The New Yorker - Casey Cep
01/01/2020
According to Latter-day Saints teaching, Joseph Smith found the golden tablets that, in his translation, became the Book of Mormon, in New York State. In crisp prose and using newly accessible sources, Park (history, Sam Houston State Univ.; American Nationalisms ) traces the development of the Latter-day Saints during their sojourn in Nauvoo, IL, where most of Smith's religious and political ideas came to fruition, including the doctrine of polygamy and his rejection of democracy in favor of a religious commonwealth with himself as leader. The violent death of Smith and his brother led to the departure of his followers on a trek that would take them to Salt Lake City. Park argues convincingly that, far from being radical outsiders, Smith and his congregation were representative of American society of the time, as he considers the role of women in the church and its relationship to African Americans. VERDICT A perceptive study of a religion that has become a dominant force in American society. This work will appeal to anyone interested in the often-contentious history of religion in America.—Augustine J. Curley, Newark Abbey, NJ
2019-10-08 Vigorous study of the early Mormon settlement in Illinois, linking its founding to a rising anti-democratic tradition.
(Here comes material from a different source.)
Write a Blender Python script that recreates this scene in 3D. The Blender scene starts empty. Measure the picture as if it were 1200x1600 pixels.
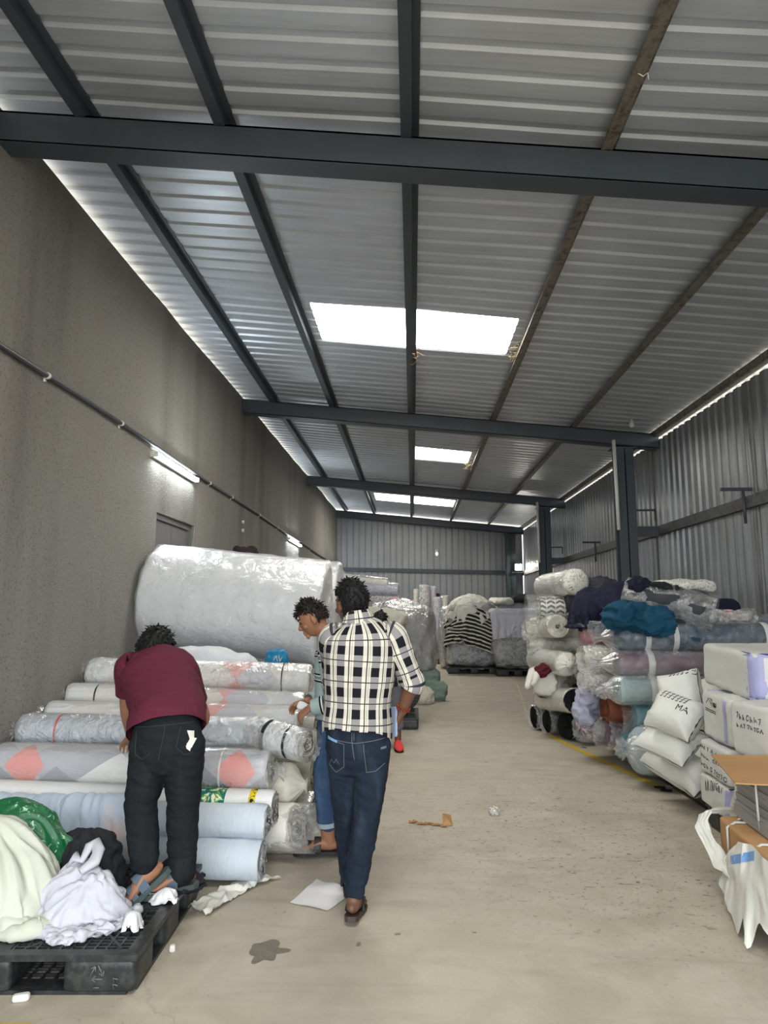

Park (History/Sam Houston State Univ.; American Nationalisms: Imagining Union in the Age of Revolutions, 1783-1833 , 2018, etc.) joins the history of Mormonism—a term used throughout the book but one that the Church of Jesus Christ of Latter-day Saints seems to be distancing itself from—to that of Puritanism as a breakaway political movement whose members "believed the nation had forgotten its true purpose and was in need of a return to divine values." In the case of the Mormons, that return involved a repudiation of the Constitution in favor of a document called the Council of Fifty, which "rejected America's democratic system as a failed experiment and sought to replace it with a theocratic kingdom." Thus the Kingdom of Nauvoo, on the Mississippi River, a place very different from the Utah in which the Mormons eventually took shelter. Persecuted by neighbors and officials for polygamy and sedition, the Mormon residents of Nauvoo—12,000 of them in 1844, by Park's reckoning—also suffered internal divisions, including a famed disagreement between Mormon founder Joseph Smith and his wife Emma over what she regarded to be widespread sexual impropriety. As a force meant to clean society of its evils, the Mormons attracted plenty of like-minded converts, including a handful of African Americans and Native Americans who were definitively second-class citizens in the new order. Park allows that the Mormons had a point to make and that they were not alone in protesting a democracy that had witnessed much impropriety itself since the days of the Revolution, including "legal precedents based on the flimsiest of judicial decisions and political traditions established in the wake of corrupt electoral bargains." The author effectively links the Mormon critique to other dissidents, including the states' rights advocates who would lead the secessionist movement and modern-day dissidents who "flagrantly challenge the political and legal system" and reject the nation's democratic precepts.
A welcome contribution to American religious and political history.